*What is needed*: Pictures in the data below are not part of the copy; transcribe everything else exactly.

*Recorded data*:

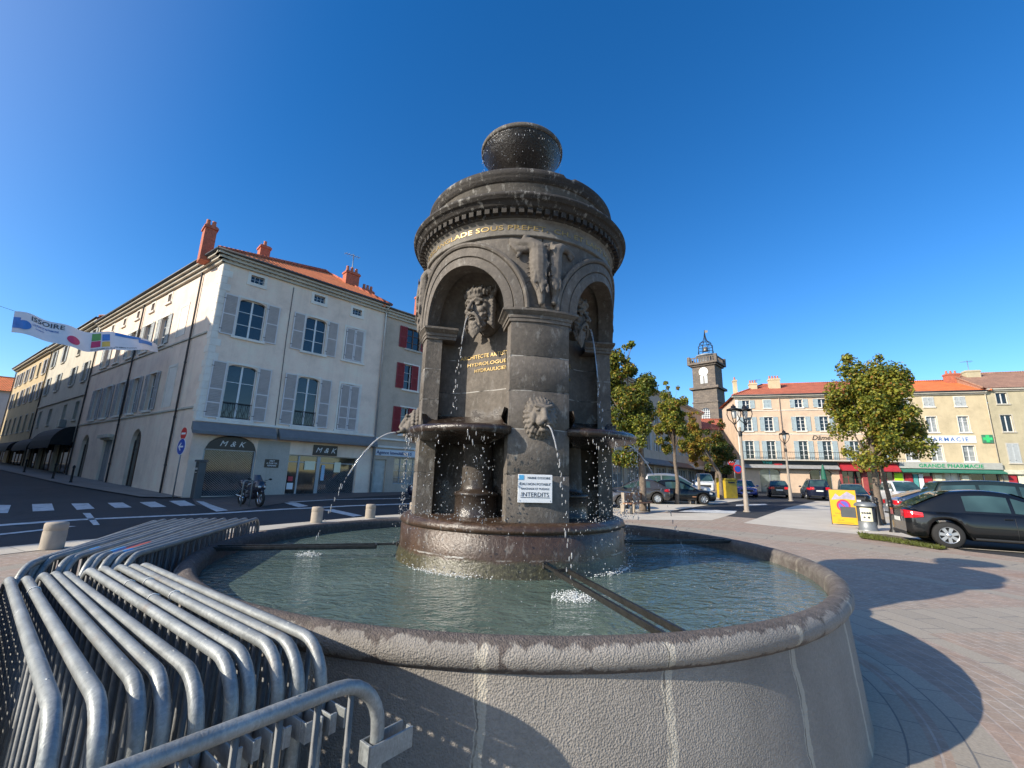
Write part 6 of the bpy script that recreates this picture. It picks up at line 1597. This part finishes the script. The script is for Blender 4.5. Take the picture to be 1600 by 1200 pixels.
# ---------------------------------------------------------------- clock tower
def clock_tower():
    m, nt, b = newmat('tower_stone'); co_ = objco(nt)
    tb = nt.nodes.new('ShaderNodeTexBrick'); x, y, z = sep(nt, co_); nt.links.new(comb(nt, mth(nt, 'ADD', x, y), z, 0.), tb.inputs['Vector'])
    tb.inputs['Scale'].default_value = 1.; tb.inputs['Brick Width'].default_value = .75; tb.inputs['Row Height'].default_value = .36; tb.inputs['Mortar Size'].default_value = .02
    for i, c in (('Color1', (.19, .155, .125)), ('Color2', (.13, .11, .095)), ('Mortar', (.075, .066, .058))): tb.inputs[i].default_value = rgb(c)
    nt.links.new(mix(nt, .5, tb.outputs['Color'], ramp(nt, noise(nt, 1.5, 5, .7, co_), [(.3, .3), (.7, .7)]), 'OVERLAY'), b.inputs['Base Color']); b.inputs['Roughness'].default_value = .9
    TS = m
    D = 92.; d = ray(1109, 640); k = D/d[1]; cx, cy = d[0]*k, d[1]*k
    Z = lambda py: height_at(1106, py, cx, cy)
    t = thing('clock_tower', 'dark stone clock tower with a white dial and an open iron bell cage', 'tower', (cx, cy, 0), radians(-43))
    zt, zm, zl = Z(575), Z(609), Z(632); s = 2.35; s2 = 2.55
    f = Fac(t)
    def ring(nm, a, z0, z1, mt=TS): return MB().bbox(-a, a, -a, a, z0, z1, .03).build(nm, mt, t)
    ring('lower_stage', s2, -1, zl); ring('string_course', s2+.12, zl, zl+.3); ring('middle_stage', s2-.05, zl+.3, zm-.25); ring('string_course', s2+.45, zm-.25, zm+.25); ring('belfry_stage', s, zm+.25, zt); ring('parapet_base', s+.35, zt, zt+.35); ring('parapet_cornice', s+.75, zt+.35, zt+.75)
    zp = zt+.75
    for sx in (-1, 1):
        for sy in (-1, 1): MB().bbox(sx*(s+.45)-.3, sx*(s+.45)+.3, sy*(s+.45)-.3, sy*(s+.45)+.3, zp, zp+1.45, .03).build('corner_pier', TS, t)
    for a in range(4):
        m_ = MB(); T = Matrix.Rotation(a*pi/2, 4, 'Z'); m_.box(-s-.2, s+.2, -s-.6, -s-.4, zp+1.0, zp+1.2, 0, T)
        for q in range(9): m_.box(-s+q*.55, -s+.2+q*.55, -s-.57, -s-.43, zp, zp+1.0, 0, T)
        m_.build('balustrade', TS, t)
    MB().lathe([(1.5, zp), (1.5, zp+1.7), (2.1, zp+1.8), (2.15, zp+2.0), (1.3, zp+2.3), (0, zp+2.4)], 16).build('lantern_drum', M('zinc_roof', (.30, .32, .34), .5, .3), t)
    zc = zp+2.3; zx = Z(539)
    mb = MB()
    for q in range(8):
        a = q*pi/4; mb.tube([(1.6*cos(a), 1.6*sin(a), zc), (1.5*cos(a), 1.5*sin(a), zx-.4), (1.15*cos(a), 1.15*sin(a), zx+.4), (.45*cos(a), .45*sin(a), zx+1.0), (.2*cos(a), .2*sin(a), zx+1.8), (0, 0, zx+3.2)], .055, 6)
    for z, r in ((zc+.5, 1.58), (zx-.4, 1.5), (zx+.4, 1.15)): mb.tube([(r*cos(q*pi/12), r*sin(q*pi/12), z) for q in range(24)], .06, 6, closed=True)
    ztop = Z(515); mb.tube([(0, 0, zx+2.5), (0, 0, ztop)], .05, 6); mb.add([(0, 0, ztop-.8), (.7, 0, ztop-.7), (.7, .02, ztop-.2), (0, .02, ztop-.1)], [(0, 1, 2, 3)]); mb.build('bell_cage', BLACK, t)
    MB().lathe([(.62, zx-1.4), (.5, zx-1.0), (.35, zx-.5), (.0, zx-.3)], 16).build('bell', M('bell_bronze', (.30, .27, .22), .4, .7), t)
    zd = Z(584); o = disc_mb(zd, .95, -s-.06, 32); o.build('clock_dial', M('dial_white', (.8, .8, .77), .5, 0, .03), t); mb = MB(); mb.tube([(0, -s-.09, zd), (.5, -s-.09, zd-.35)], .05, 5); mb.tube([(0, -s-.09, zd), (-.15, -s-.09, zd+.45)], .06, 5); mb.build('clock_hands', BLACK, t)
    zw = Z(602); 
    for x0 in (-.75, .1): MB().bbox(x0, x0+.65, -s-.03, -s, zw, zw+1.7, .02).build('belfry_shutter', S_WHITE, t)
    zA, zB = Z(658), Z(640)
    pr = [(-.85, zA), (.85, zA), (.85, zB-.8)]+[(.85*cos(a), zB-.8+.85*sin(a)) for a in [q*pi/10 for q in range(11)]]+[(-.85, zB-.8)]
    MB().prism(pr, -s2-.03, -s2, lambda a, b_, d_: (a, d_, b_)).build('arched_window', GL, t)
    mb = MB()
    for q in range(-2, 3): mb.box(q*.36-.04, q*.36+.04, -s2-.06, -s2-.03, zA, zB-.2-.12*abs(q))
    for q in range(5): mb.box(-.85, .85, -s2-.058, -s2-.03, zA+q*(zB-.8-zA)/4-.03, zA+q*(zB-.8-zA)/4+.03)
    mb.build('window_bars', FRAMEW, t)
clock_tower()
# folded green parasols by the shops
for u, lab in ((8.1, 'folded green parasol outside the grocery, left one'), (13.0, 'folded green parasol beside the red shop front')):
    x, y = at_u(u); x += .29*-2.2; y -= .957*2.2; t = thing('parasol', lab, 'parasol', (x, y, gz(x, y)), 0, 'folded green parasols'); mb = MB(); mb.tube([(0, 0, 0), (0, 0, 3.4)], .04, 8); mb.lathe([(.3, 0), (.3, .1), (.05, .12)], 12); mb.build('pole', GREY, t)
    mb = MB(); mb.lathe([(.33, .9), (.30, 1.4), (.22, 2.3), (.12, 3.1), (.02, 3.4)], 10); mb.v = [(v[0]*(1+.2*sin(5*atan2(v[1], v[0]))), v[1]*(1+.2*sin(5*atan2(v[1], v[0]))), v[2]) for v in mb.v]; mb.build('canopy', GREENP, t)
# ================================================================ cars
def paint(name, base, metal=.0, rough=.25): return M(name, base, rough, metal, .05, 3, coat=.6 if max(base) < .05 else 1., spec=.35)
TYRE = M('tyre', (.018, .018, .018), .85, 0, .2, 20); ALLOY = M('alloy', (.55, .56, .58), .3, .8, .05); CGL = Mglass('car_glass', (.03, .06, .06), .02); TAIL = M('tail_light', (.55, .012, .02), .12, 0, .2, 12, coat=1.); HEADL = M('head_light', (.62, .64, .66), .08, 0, .15, 20, coat=1.); PLATE = M('number_plate', (.75, .76, .72), .4, 0, .03); TRIMB = M('black_trim', (.02, .02, .021), .6, 0, .1)
STY = {  # fractions of length / height: rear glass base, roof rear, roof front, screen base, bonnet height, belt height
 'hatch': dict(rb=.03, rr=.235, rf=.50, wb=.755, hood=.575, belt=.625, nose=.50, deck=.66),
 'mpv': dict(rb=.02, rr=.09, rf=.55, wb=.80, hood=.56, belt=.60, nose=.50, deck=.60),
 'van': dict(rb=.01, rr=.03, rf=.66, wb=.86, hood=.56, belt=.56, nose=.50, deck=.56),
 'sedan': dict(rb=.12, rr=.30, rf=.56, wb=.74, hood=.60, belt=.64, nose=.52, deck=.66),
 'coupe': dict(rb=.04, rr=.30, rf=.52, wb=.72, hood=.58, belt=.66, nose=.50, deck=.68)}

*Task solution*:
Write part 6 of the bpy script that recreates this picture. It picks up at line 1597. This part finishes the script. The script is for Blender 4.5. Take the picture to be 1600 by 1200 pixels.
# ---------------------------------------------------------------- clock tower
def clock_tower():
    m, nt, b = newmat('tower_stone'); co_ = objco(nt)
    tb = nt.nodes.new('ShaderNodeTexBrick'); x, y, z = sep(nt, co_); nt.links.new(comb(nt, mth(nt, 'ADD', x, y), z, 0.), tb.inputs['Vector'])
    tb.inputs['Scale'].default_value = 1.; tb.inputs['Brick Width'].default_value = .75; tb.inputs['Row Height'].default_value = .36; tb.inputs['Mortar Size'].default_value = .02
    for i, c in (('Color1', (.19, .155, .125)), ('Color2', (.13, .11, .095)), ('Mortar', (.075, .066, .058))): tb.inputs[i].default_value = rgb(c)
    nt.links.new(mix(nt, .5, tb.outputs['Color'], ramp(nt, noise(nt, 1.5, 5, .7, co_), [(.3, .3), (.7, .7)]), 'OVERLAY'), b.inputs['Base Color']); b.inputs['Roughness'].default_value = .9
    TS = m
    D = 92.; d = ray(1109, 640); k = D/d[1]; cx, cy = d[0]*k, d[1]*k
    Z = lambda py: height_at(1106, py, cx, cy)
    t = thing('clock_tower', 'dark stone clock tower with a white dial and an open iron bell cage', 'tower', (cx, cy, 0), radians(-43))
    zt, zm, zl = Z(575), Z(609), Z(632); s = 2.35; s2 = 2.55
    f = Fac(t)
    def ring(nm, a, z0, z1, mt=TS): return MB().bbox(-a, a, -a, a, z0, z1, .03).build(nm, mt, t)
    ring('lower_stage', s2, -1, zl); ring('string_course', s2+.12, zl, zl+.3); ring('middle_stage', s2-.05, zl+.3, zm-.25); ring('string_course', s2+.45, zm-.25, zm+.25); ring('belfry_stage', s, zm+.25, zt); ring('parapet_base', s+.35, zt, zt+.35); ring('parapet_cornice', s+.75, zt+.35, zt+.75)
    zp = zt+.75
    for sx in (-1, 1):
        for sy in (-1, 1): MB().bbox(sx*(s+.45)-.3, sx*(s+.45)+.3, sy*(s+.45)-.3, sy*(s+.45)+.3, zp, zp+1.45, .03).build('corner_pier', TS, t)
    for a in range(4):
        m_ = MB(); T = Matrix.Rotation(a*pi/2, 4, 'Z'); m_.box(-s-.2, s+.2, -s-.6, -s-.4, zp+1.0, zp+1.2, 0, T)
        for q in range(9): m_.box(-s+q*.55, -s+.2+q*.55, -s-.57, -s-.43, zp, zp+1.0, 0, T)
        m_.build('balustrade', TS, t)
    MB().lathe([(1.5, zp), (1.5, zp+1.7), (2.1, zp+1.8), (2.15, zp+2.0), (1.3, zp+2.3), (0, zp+2.4)], 16).build('lantern_drum', M('zinc_roof', (.30, .32, .34), .5, .3), t)
    zc = zp+2.3; zx = Z(539)
    mb = MB()
    for q in range(8):
        a = q*pi/4; mb.tube([(1.6*cos(a), 1.6*sin(a), zc), (1.5*cos(a), 1.5*sin(a), zx-.4), (1.15*cos(a), 1.15*sin(a), zx+.4), (.45*cos(a), .45*sin(a), zx+1.0), (.2*cos(a), .2*sin(a), zx+1.8), (0, 0, zx+3.2)], .055, 6)
    for z, r in ((zc+.5, 1.58), (zx-.4, 1.5), (zx+.4, 1.15)): mb.tube([(r*cos(q*pi/12), r*sin(q*pi/12), z) for q in range(24)], .06, 6, closed=True)
    ztop = Z(515); mb.tube([(0, 0, zx+2.5), (0, 0, ztop)], .05, 6); mb.add([(0, 0, ztop-.8), (.7, 0, ztop-.7), (.7, .02, ztop-.2), (0, .02, ztop-.1)], [(0, 1, 2, 3)]); mb.build('bell_cage', BLACK, t)
    MB().lathe([(.62, zx-1.4), (.5, zx-1.0), (.35, zx-.5), (.0, zx-.3)], 16).build('bell', M('bell_bronze', (.30, .27, .22), .4, .7), t)
    zd = Z(584); o = disc_mb(zd, .95, -s-.06, 32); o.build('clock_dial', M('dial_white', (.8, .8, .77), .5, 0, .03), t); mb = MB(); mb.tube([(0, -s-.09, zd), (.5, -s-.09, zd-.35)], .05, 5); mb.tube([(0, -s-.09, zd), (-.15, -s-.09, zd+.45)], .06, 5); mb.build('clock_hands', BLACK, t)
    zw = Z(602); 
    for x0 in (-.75, .1): MB().bbox(x0, x0+.65, -s-.03, -s, zw, zw+1.7, .02).build('belfry_shutter', S_WHITE, t)
    zA, zB = Z(658), Z(640)
    pr = [(-.85, zA), (.85, zA), (.85, zB-.8)]+[(.85*cos(a), zB-.8+.85*sin(a)) for a in [q*pi/10 for q in range(11)]]+[(-.85, zB-.8)]
    MB().prism(pr, -s2-.03, -s2, lambda a, b_, d_: (a, d_, b_)).build('arched_window', GL, t)
    mb = MB()
    for q in range(-2, 3): mb.box(q*.36-.04, q*.36+.04, -s2-.06, -s2-.03, zA, zB-.2-.12*abs(q))
    for q in range(5): mb.box(-.85, .85, -s2-.058, -s2-.03, zA+q*(zB-.8-zA)/4-.03, zA+q*(zB-.8-zA)/4+.03)
    mb.build('window_bars', FRAMEW, t)
clock_tower()
# folded green parasols by the shops
for u, lab in ((8.1, 'folded green parasol outside the grocery, left one'), (13.0, 'folded green parasol beside the red shop front')):
    x, y = at_u(u); x += .29*-2.2; y -= .957*2.2; t = thing('parasol', lab, 'parasol', (x, y, gz(x, y)), 0, 'folded green parasols'); mb = MB(); mb.tube([(0, 0, 0), (0, 0, 3.4)], .04, 8); mb.lathe([(.3, 0), (.3, .1), (.05, .12)], 12); mb.build('pole', GREY, t)
    mb = MB(); mb.lathe([(.33, .9), (.30, 1.4), (.22, 2.3), (.12, 3.1), (.02, 3.4)], 10); mb.v = [(v[0]*(1+.2*sin(5*atan2(v[1], v[0]))), v[1]*(1+.2*sin(5*atan2(v[1], v[0]))), v[2]) for v in mb.v]; mb.build('canopy', GREENP, t)
# ================================================================ cars
def paint(name, base, metal=.0, rough=.25): return M(name, base, rough, metal, .05, 3, coat=.6 if max(base) < .05 else 1., spec=.35)
TYRE = M('tyre', (.018, .018, .018), .85, 0, .2, 20); ALLOY = M('alloy', (.55, .56, .58), .3, .8, .05); CGL = Mglass('car_glass', (.03, .06, .06), .02); TAIL = M('tail_light', (.55, .012, .02), .12, 0, .2, 12, coat=1.); HEADL = M('head_light', (.62, .64, .66), .08, 0, .15, 20, coat=1.); PLATE = M('number_plate', (.75, .76, .72), .4, 0, .03); TRIMB = M('black_trim', (.02, .02, .021), .6, 0, .1)
STY = {  # fractions of length / height: rear glass base, roof rear, roof front, screen base, bonnet height, belt height
 'hatch': dict(rb=.03, rr=.235, rf=.50, wb=.755, hood=.575, belt=.625, nose=.50, deck=.66),
 'mpv': dict(rb=.02, rr=.09, rf=.55, wb=.80, hood=.56, belt=.60, nose=.50, deck=.60),
 'van': dict(rb=.01, rr=.03, rf=.66, wb=.86, hood=.56, belt=.56, nose=.50, deck=.56),
 'sedan': dict(rb=.12, rr=.30, rf=.56, wb=.74, hood=.60, belt=.64, nose=.52, deck=.66),
 'coupe': dict(rb=.04, rr=.30, rf=.52, wb=.72, hood=.58, belt=.66, nose=.50, deck=.68)}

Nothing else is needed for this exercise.